INSTRUCTIONS TO FOLLOW
Using the data beneath, show every line that includes the word "were".

SOURCE MATERIAL
[BEGIN]

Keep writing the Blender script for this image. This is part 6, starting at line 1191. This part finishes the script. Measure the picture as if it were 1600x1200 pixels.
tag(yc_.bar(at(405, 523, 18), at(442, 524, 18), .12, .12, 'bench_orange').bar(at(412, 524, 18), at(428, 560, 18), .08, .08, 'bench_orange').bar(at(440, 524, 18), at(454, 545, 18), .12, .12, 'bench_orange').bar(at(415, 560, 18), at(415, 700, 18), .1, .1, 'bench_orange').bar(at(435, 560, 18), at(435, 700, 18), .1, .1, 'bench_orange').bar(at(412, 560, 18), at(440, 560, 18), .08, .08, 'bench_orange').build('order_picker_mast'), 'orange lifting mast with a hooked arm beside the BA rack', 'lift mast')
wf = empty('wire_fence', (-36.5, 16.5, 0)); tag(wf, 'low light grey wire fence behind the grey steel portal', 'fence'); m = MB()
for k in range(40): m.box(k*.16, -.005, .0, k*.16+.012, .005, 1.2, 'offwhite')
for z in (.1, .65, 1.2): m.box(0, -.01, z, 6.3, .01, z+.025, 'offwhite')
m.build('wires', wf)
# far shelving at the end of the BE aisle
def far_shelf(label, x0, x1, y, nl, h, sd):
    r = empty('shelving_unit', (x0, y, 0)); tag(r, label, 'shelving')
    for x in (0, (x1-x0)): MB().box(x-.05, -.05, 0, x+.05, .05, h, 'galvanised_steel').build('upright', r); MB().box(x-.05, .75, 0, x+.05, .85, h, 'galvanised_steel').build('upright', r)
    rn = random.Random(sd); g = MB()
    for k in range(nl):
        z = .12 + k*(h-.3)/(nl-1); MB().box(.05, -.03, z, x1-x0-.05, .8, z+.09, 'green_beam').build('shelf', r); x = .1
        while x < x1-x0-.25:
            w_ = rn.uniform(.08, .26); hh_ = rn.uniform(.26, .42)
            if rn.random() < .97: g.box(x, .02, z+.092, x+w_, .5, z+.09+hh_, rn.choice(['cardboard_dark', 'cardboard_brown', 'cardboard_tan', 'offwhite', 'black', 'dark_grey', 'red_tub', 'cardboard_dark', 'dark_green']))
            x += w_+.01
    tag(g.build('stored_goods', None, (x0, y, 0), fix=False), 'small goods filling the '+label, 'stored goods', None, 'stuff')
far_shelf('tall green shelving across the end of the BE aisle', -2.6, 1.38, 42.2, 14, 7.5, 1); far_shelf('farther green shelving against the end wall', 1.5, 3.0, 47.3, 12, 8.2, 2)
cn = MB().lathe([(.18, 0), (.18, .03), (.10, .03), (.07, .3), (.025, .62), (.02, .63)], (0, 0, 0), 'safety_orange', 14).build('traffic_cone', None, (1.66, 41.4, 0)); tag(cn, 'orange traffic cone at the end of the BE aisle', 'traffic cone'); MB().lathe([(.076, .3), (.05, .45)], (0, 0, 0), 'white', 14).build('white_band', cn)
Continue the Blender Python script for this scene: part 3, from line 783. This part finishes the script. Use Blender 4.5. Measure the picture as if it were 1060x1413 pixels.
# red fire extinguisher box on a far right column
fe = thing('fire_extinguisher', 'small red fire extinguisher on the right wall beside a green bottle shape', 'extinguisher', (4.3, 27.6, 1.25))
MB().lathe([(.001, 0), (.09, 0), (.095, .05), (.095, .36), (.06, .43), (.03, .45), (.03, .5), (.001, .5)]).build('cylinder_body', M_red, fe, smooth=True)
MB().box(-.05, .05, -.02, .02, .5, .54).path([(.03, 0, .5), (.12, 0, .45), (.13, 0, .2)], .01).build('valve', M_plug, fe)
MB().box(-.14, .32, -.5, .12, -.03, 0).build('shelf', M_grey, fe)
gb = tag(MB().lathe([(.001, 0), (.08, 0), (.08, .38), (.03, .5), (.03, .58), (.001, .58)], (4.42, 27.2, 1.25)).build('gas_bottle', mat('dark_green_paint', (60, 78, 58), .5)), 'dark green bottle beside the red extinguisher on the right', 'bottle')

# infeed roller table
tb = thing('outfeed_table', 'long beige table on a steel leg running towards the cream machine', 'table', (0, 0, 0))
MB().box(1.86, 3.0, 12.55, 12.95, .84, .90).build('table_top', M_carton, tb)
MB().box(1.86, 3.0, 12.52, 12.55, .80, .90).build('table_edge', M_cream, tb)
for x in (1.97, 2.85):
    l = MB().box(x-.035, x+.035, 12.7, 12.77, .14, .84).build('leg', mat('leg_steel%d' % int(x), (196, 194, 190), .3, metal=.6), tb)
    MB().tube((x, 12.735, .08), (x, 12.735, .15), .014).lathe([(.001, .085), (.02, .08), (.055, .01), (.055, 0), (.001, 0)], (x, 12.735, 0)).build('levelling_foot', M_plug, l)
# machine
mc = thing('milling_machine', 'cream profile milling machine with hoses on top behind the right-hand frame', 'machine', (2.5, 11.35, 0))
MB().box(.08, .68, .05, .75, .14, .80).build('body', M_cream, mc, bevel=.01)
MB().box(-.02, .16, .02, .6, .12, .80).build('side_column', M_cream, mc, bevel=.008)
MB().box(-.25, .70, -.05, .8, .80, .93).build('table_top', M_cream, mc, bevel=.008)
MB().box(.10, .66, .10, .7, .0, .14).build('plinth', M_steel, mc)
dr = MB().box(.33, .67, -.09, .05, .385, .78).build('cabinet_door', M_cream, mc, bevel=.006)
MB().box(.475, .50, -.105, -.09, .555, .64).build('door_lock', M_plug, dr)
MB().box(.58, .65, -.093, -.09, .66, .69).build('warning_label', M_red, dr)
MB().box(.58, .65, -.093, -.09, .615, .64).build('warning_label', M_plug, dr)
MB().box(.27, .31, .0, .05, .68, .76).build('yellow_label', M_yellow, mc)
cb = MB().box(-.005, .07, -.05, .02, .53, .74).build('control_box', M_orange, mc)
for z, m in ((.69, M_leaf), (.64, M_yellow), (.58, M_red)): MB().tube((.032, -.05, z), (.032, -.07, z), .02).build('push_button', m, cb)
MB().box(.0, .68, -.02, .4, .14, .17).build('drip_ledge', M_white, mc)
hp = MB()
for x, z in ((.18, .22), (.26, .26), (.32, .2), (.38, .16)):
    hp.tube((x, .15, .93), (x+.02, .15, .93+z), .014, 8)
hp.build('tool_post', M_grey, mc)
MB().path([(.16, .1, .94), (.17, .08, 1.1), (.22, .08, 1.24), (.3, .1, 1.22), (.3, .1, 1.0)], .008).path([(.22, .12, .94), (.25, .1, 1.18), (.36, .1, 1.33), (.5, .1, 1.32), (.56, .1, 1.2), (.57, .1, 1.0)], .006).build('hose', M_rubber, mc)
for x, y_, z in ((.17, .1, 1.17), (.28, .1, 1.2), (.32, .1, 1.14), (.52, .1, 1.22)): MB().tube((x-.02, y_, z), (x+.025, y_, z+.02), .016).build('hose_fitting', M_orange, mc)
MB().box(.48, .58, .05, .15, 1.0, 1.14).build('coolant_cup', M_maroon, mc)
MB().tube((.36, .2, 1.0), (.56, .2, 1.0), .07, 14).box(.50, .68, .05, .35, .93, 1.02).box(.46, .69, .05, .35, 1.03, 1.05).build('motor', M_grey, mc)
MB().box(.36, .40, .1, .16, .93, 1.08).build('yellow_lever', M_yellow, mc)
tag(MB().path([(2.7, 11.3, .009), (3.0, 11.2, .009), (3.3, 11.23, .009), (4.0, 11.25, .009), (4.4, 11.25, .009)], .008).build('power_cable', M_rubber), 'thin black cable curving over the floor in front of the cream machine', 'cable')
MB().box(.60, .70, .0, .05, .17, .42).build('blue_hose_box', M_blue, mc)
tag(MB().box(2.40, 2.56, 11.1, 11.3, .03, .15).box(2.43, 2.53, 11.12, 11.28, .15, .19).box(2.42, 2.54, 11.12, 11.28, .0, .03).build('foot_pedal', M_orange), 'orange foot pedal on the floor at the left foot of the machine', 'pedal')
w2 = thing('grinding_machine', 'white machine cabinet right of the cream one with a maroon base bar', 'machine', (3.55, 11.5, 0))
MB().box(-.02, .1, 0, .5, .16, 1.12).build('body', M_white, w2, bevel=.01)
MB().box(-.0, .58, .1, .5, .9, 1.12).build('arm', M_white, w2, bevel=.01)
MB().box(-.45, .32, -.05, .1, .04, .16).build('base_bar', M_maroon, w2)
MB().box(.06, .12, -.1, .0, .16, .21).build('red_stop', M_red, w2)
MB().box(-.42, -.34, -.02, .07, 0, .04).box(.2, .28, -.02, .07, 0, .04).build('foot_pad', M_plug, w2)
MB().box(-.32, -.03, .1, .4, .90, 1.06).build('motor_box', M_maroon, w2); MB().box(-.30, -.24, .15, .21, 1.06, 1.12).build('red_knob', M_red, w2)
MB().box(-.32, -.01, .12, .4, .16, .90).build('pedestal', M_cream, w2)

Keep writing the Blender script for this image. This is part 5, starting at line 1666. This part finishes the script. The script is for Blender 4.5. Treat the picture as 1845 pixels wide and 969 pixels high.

[END]

TASK RESPONSE
Keep writing the Blender script for this image. This is part 6, starting at line 1191. This part finishes the script. Measure the picture as if it were 1600x1200 pixels.
Continue the Blender Python script for this scene: part 3, from line 783. This part finishes the script. Use Blender 4.5. Measure the picture as if it were 1060x1413 pixels.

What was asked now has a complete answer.